One of my questions to presenters at an education symposium Friday was what three things the Georgia Legislature had done in the last few years that helped education and what had hurt it.
Herb Garrett of the Georgia School Superintendents Association paused for a moment before responding: “The road to hell is paved with good intentions. I think there have been some good intentions. But it’s easier to talk about the damage.”
And the greatest damage to schools has come from the ongoing “austerity cuts,” a phrase introduced into education parlance by Gov. Sonny Perdue in 2003.
Cumulatively, those cuts have reduced spending in Georgia k-12 schools by $1.1 billion, said Garrett.
“There are systems barely able to keep their heads above water,” he said, speaking at the Georgia Partnership for Excellence in Education’s annual session on top school issues in the state.
State Rep. Stacey Abrams, D-Atlanta, could only come up with two positives that she and her peers achieved for education — increased flexibility for systems that win charter status and House Bill 186, which broadened career and technical offerings in high schools.
That she could not come up with a third example bothered Abrams. The problem is that Georgia has disinvested in its schools, she said.
Many of her General Assembly colleagues sidestep the damaging underfunding because they don’t want to be tarred as tax-and-spend types.
But a manufacturer faced with unskilled workers and broken-down machinery only has three choices, said Abrams: Go bankrupt, accept that it will produce an inferior product for a down-scale market or seek new investments to improve its workforce and its product.
With its schools, Georgia has opted to produce a mediocre product and peddle it to dollar stores, said Abrams.
Her Republican colleague at the podium, Brooks Coleman of Gwinnett, did not disagree.
“It’s a fact that we have had deep cuts in education,” said Coleman, a former teacher.
“I thought about having a bake sale or an auction. If we could just put the money back in — but it is not going to happen.”
It’s not only lawmakers at fault, said Coleman. Voters contend they want all sorts of improved government services, including better schools, but balk at paying for them.
Jadun McCarthy, Georgia Teacher of the Year, talked about the impact of cuts on the classroom.
“We are being told, ‘You need to do more with less,’” he said. “That sounds like a great philosophy. But it presupposes you weren’t doing the most that you could with what you had in the first place.”
A Bibb teacher, McCarthy said his school is in the bottom 5 percent of Georgia high schools, although he and other teachers are committed to their students’ success.
“For whatever reason, we are not reaching them; they are not learning the way they should. Is that solely the responsibility of the teacher?” he asked.
McCarthy said he has students who live in homes with no electricity and who come to class hungry because their last meal was yesterday’s school lunch.

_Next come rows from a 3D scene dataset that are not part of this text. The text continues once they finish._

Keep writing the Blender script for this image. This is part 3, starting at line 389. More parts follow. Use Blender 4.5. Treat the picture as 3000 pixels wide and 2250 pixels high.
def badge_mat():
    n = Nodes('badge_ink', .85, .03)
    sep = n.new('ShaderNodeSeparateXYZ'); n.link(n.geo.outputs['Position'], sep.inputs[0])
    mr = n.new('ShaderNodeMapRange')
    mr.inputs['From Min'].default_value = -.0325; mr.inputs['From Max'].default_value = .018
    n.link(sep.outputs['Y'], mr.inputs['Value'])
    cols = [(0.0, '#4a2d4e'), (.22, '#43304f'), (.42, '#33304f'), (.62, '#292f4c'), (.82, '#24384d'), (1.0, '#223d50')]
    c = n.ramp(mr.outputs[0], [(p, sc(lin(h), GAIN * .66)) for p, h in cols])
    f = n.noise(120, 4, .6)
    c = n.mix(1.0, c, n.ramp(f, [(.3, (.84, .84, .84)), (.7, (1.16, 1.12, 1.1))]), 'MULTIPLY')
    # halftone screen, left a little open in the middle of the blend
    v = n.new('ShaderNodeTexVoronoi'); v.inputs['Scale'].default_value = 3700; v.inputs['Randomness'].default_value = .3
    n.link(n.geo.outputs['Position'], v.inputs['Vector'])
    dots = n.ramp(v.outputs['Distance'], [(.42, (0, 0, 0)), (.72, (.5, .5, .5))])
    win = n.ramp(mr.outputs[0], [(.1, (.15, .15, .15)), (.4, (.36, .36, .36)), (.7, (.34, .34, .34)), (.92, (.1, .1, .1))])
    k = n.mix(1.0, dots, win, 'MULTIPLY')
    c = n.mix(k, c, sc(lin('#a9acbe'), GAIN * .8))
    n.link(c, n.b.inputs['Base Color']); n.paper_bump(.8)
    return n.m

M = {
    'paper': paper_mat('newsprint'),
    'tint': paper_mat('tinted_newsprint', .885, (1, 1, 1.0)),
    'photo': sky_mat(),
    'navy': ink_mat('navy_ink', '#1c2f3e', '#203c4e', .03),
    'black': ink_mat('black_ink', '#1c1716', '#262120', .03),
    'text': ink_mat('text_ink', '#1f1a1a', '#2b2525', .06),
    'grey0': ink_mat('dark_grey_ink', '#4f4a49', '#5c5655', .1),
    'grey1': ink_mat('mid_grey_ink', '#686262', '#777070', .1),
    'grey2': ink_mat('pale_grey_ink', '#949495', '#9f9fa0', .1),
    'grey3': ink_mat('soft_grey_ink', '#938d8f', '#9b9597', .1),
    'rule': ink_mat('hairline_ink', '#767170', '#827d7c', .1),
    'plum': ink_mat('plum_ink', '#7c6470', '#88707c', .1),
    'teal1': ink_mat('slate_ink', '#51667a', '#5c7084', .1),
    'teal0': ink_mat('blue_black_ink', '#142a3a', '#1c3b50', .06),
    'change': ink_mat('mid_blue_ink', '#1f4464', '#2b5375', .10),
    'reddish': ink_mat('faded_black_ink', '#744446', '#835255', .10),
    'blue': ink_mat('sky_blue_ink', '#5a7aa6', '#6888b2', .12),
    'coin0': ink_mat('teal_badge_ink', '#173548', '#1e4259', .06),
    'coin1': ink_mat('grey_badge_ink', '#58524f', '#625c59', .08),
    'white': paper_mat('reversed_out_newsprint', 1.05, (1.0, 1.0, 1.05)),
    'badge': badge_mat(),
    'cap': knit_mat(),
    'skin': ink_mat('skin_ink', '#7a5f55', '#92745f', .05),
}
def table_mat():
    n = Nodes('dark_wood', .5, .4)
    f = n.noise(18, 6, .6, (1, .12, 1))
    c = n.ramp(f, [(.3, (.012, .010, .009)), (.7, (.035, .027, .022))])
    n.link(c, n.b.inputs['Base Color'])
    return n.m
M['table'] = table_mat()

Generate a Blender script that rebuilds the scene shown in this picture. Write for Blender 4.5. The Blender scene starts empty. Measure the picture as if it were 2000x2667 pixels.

“People think my job is to get this child to read ‘Beowulf,’ to understand Shakespeare, the bard of Avon. This child doesn’t care,” said McCarthy. “This child wants to be in a room with heat. This child wants to be safe.”
“There is no test that measures that Mr. McCarthy made a difference in this child’s life because he kept him off the street,” he said. “Our job goes beyond giving information and knowledge. Our job involves the creation and building up of a human being.”
Traveling the state as Teacher of the Year, McCarthy said, “I found out that teachers are tired. They are tired of being put down and focused on as the sole problem in an education system that is quite frankly not where it should be.”
McCarthy said the classrooms of today differ little from the classrooms of 1985. “Children in rows of desks. A teacher in front of the room. You might have a white board instead of a blackboard, but fundamentally the classroom is the same, yet our children are different.”
Today’s children are growing up with iPads, iPhones and computers, he said. Yet, schools continue to treat technology as an add-on rather than an essential.
In the flush days of the Georgia Lottery, there was money to pay for technology in schools along with HOPE scholarships and pre-k. Local systems received so much lottery cash for hardware, said Garrett, that “we joked that we created a new state flower. Instead of the Cherokee Rose, we had the satellite dish because one of those ugly things sprang up in the yard of every school in the state.”
But the lottery now can’t even fully fund HOPE and pre-k, so districts pay for their own technology. Garrett says this exacerbates the gap between wealthy systems that can afford the latest innovations and the poor rural ones “that are probably still using Apple IIs.”